Berdasar hal-hal tersebut, aku bertanya pada salah satu dari anak-anak muda tersebut, yang paling aktif berbicara, apa sesungguhnya yang ia inginkan.

Aku ingin menjadi seorang peternak biri-biri di New Zealand. Ujarnya mantap.

Seorang kawannya berkomentar, bahwa dengan begitu artinya ia tidak peduli dengan nasib rakyat banyak.

Ia menggeleng. Rakyat banyak apa, tanyanya nyinyir. Seorang egois tulen di tengah kelompok—yang mengaku—sosialis.

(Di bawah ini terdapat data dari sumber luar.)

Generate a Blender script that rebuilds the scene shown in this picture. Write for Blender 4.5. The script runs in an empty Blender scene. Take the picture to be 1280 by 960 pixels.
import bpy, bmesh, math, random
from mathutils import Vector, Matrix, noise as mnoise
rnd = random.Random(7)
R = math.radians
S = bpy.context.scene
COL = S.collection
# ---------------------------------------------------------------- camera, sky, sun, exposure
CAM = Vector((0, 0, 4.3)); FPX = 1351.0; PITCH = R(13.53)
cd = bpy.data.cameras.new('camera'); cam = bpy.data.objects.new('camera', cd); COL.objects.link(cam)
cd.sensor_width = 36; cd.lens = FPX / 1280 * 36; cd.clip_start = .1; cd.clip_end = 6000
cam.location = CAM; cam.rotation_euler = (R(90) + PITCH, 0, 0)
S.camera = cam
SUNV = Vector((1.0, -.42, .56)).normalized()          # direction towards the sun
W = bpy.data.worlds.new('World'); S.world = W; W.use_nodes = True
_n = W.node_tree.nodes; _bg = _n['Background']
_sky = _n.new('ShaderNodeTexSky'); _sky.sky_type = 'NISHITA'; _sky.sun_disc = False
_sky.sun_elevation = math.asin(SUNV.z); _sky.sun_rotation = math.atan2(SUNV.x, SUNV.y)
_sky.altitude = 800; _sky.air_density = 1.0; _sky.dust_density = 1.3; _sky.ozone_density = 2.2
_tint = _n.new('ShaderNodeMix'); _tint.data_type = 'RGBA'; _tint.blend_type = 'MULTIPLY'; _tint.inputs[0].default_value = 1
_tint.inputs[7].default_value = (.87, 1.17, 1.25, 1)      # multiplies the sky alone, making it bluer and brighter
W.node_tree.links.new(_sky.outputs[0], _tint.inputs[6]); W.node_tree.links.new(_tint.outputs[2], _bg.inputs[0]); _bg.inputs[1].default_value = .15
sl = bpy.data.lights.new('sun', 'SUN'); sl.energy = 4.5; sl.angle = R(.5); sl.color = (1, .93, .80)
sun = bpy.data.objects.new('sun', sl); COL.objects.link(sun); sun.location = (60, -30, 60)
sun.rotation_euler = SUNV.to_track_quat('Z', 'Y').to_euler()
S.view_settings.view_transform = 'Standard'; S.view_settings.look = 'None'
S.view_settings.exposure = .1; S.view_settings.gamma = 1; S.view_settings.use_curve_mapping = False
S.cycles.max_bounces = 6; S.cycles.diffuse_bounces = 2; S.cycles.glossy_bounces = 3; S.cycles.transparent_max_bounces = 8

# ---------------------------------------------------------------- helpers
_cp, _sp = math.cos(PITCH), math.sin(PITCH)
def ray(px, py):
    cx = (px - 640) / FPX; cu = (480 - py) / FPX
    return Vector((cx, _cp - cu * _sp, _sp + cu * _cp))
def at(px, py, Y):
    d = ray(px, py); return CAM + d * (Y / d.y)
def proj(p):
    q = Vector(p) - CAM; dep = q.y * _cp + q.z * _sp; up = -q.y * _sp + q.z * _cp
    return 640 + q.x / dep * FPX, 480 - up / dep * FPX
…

Kawannya tertawa-tawa. Aku tertawa-tawa. Aku suka anak tersebut.

Anarkis.

Engkau tahu apa yang selalu kusuka dari orang-orang seperti anak muda tersebut? Orang-orang seperti itu tidak peduli dengan soalan ideologi dan mereka jujur terhadap diri mereka sendiri. Menyebut orang-orang seperti itu Stalinis mungkin tak akan membuat mereka tersinggung. Bajingan yang kadang terasa puritan atau bahkan fasistik terutama saat mempertahankan apa yang mereka anggap benar, tak tersinggung walau disebut selfish. Orang-orang yang memiliki keberanian, setidaknya dalam beberapa konteks berani menyatakan sikap dan pandangannya walaupun hal tersebut akan bertentangan dengan sikap, pandangan dan moralitas orang-orang di sekelilingnya. Orang-orang yang dalam perang tak akan memberikan sejengkalpun posisinya, tak mau meninggalkan sandera, dan bertempur hingga darah penghabisan. Dan terutama, orang-orang seperti itu tidak takut sendirian.

Aku iba pada mereka yang mengaku anarkis tapi tak mampu melanjutkan hidup kala mereka menemui bahwa mengejar hingga akhir apa yang diyakini akan selalu berakhir dengan berjalan seorang diri. Dasar domba domestik.